Directive:
Look through the records that follow. Copy every line containing the word "wide".

Supplied records:
────────
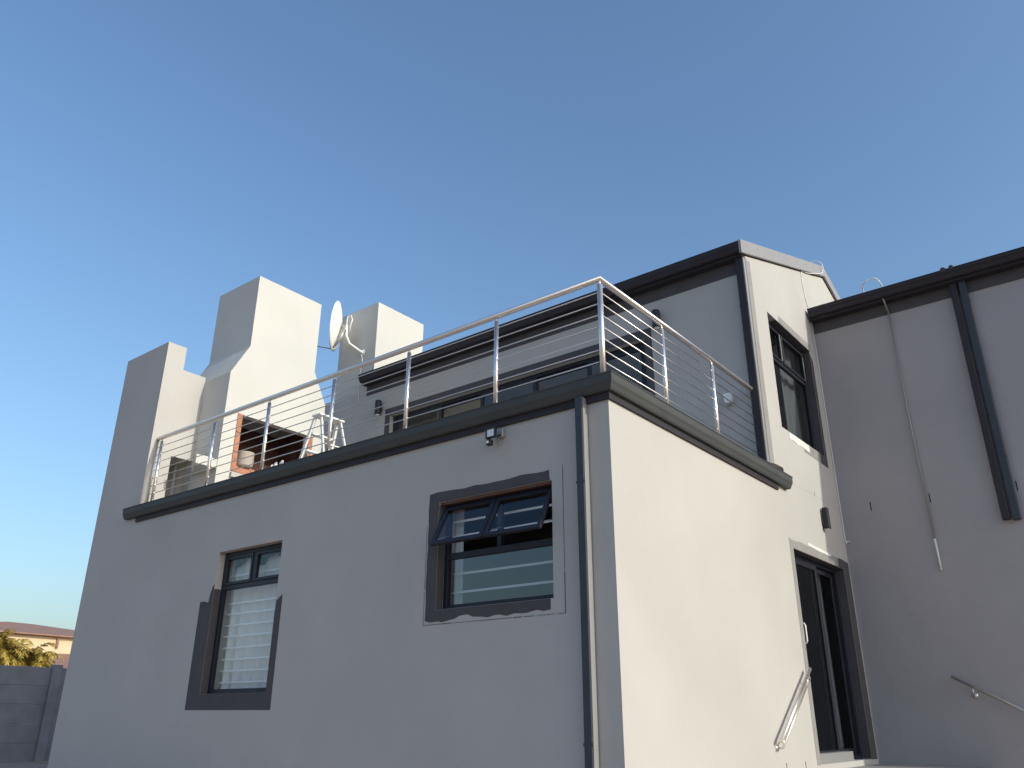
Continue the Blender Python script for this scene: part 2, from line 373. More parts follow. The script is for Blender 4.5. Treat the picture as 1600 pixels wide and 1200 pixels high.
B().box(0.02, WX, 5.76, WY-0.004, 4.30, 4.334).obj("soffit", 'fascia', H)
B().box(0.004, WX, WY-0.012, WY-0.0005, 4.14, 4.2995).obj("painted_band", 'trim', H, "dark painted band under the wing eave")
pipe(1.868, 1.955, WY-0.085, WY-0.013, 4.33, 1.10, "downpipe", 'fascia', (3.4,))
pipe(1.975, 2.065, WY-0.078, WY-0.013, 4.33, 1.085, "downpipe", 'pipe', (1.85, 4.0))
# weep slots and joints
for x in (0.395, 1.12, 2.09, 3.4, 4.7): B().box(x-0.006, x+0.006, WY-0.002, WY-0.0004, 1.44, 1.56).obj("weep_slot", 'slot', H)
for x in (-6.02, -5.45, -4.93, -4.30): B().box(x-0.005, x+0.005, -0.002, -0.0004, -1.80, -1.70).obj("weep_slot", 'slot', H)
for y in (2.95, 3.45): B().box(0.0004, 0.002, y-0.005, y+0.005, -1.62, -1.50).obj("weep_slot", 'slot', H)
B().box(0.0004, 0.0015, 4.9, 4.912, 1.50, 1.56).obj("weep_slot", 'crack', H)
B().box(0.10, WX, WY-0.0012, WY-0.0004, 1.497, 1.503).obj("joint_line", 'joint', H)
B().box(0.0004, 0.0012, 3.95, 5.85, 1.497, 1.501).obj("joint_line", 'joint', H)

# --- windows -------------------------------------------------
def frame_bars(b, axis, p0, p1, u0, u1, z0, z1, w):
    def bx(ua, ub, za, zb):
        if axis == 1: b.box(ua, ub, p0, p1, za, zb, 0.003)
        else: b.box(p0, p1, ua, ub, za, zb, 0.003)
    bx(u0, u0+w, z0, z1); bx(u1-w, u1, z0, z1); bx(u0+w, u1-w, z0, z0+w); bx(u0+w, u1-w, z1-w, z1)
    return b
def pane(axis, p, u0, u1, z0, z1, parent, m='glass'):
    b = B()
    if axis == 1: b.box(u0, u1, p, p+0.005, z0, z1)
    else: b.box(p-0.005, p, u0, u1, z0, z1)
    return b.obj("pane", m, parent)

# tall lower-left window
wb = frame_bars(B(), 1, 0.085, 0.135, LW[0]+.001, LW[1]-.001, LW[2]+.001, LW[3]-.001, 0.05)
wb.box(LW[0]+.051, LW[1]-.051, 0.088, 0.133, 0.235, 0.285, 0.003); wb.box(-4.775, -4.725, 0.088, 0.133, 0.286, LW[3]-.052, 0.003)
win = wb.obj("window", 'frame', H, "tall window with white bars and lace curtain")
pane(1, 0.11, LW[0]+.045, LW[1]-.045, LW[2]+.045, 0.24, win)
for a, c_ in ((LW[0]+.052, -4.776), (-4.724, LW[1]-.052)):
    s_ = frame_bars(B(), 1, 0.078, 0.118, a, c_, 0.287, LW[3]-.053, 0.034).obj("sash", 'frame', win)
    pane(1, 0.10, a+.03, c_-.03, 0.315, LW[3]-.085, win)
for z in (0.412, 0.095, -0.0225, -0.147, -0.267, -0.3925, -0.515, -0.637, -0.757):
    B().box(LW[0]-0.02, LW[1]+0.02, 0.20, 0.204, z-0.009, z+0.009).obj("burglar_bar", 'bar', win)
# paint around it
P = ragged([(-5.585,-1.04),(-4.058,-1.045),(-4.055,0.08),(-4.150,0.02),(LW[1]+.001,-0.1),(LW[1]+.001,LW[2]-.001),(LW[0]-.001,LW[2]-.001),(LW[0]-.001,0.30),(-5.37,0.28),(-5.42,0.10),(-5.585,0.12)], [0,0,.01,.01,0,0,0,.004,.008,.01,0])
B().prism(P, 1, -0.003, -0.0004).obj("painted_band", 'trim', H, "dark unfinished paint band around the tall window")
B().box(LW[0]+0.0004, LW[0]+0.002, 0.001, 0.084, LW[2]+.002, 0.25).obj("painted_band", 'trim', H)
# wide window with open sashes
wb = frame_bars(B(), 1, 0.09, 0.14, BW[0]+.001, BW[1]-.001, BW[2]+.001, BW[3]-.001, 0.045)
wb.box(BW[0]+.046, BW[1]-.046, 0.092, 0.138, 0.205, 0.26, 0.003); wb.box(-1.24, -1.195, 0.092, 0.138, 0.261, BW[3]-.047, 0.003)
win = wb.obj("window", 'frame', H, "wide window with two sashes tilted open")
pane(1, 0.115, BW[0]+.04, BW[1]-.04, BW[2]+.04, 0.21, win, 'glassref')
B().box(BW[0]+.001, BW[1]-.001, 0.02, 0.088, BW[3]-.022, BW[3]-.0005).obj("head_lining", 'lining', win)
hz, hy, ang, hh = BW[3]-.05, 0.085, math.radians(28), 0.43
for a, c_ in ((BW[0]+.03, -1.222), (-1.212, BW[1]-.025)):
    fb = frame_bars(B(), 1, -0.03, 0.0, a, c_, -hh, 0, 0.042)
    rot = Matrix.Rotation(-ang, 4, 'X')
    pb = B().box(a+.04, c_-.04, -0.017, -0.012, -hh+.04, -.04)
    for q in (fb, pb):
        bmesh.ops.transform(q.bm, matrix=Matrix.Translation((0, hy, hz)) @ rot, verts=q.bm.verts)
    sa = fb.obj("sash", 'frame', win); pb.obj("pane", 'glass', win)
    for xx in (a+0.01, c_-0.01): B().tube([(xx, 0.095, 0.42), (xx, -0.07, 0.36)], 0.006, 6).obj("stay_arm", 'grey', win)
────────
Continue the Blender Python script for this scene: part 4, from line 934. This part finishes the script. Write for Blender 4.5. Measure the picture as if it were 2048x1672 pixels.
────────
Solution below:
Continue the Blender Python script for this scene: part 2, from line 373. More parts follow. The script is for Blender 4.5. Treat the picture as 1600 pixels wide and 1200 pixels high.
# wide window with open sashes
win = wb.obj("window", 'frame', H, "wide window with two sashes tilted open")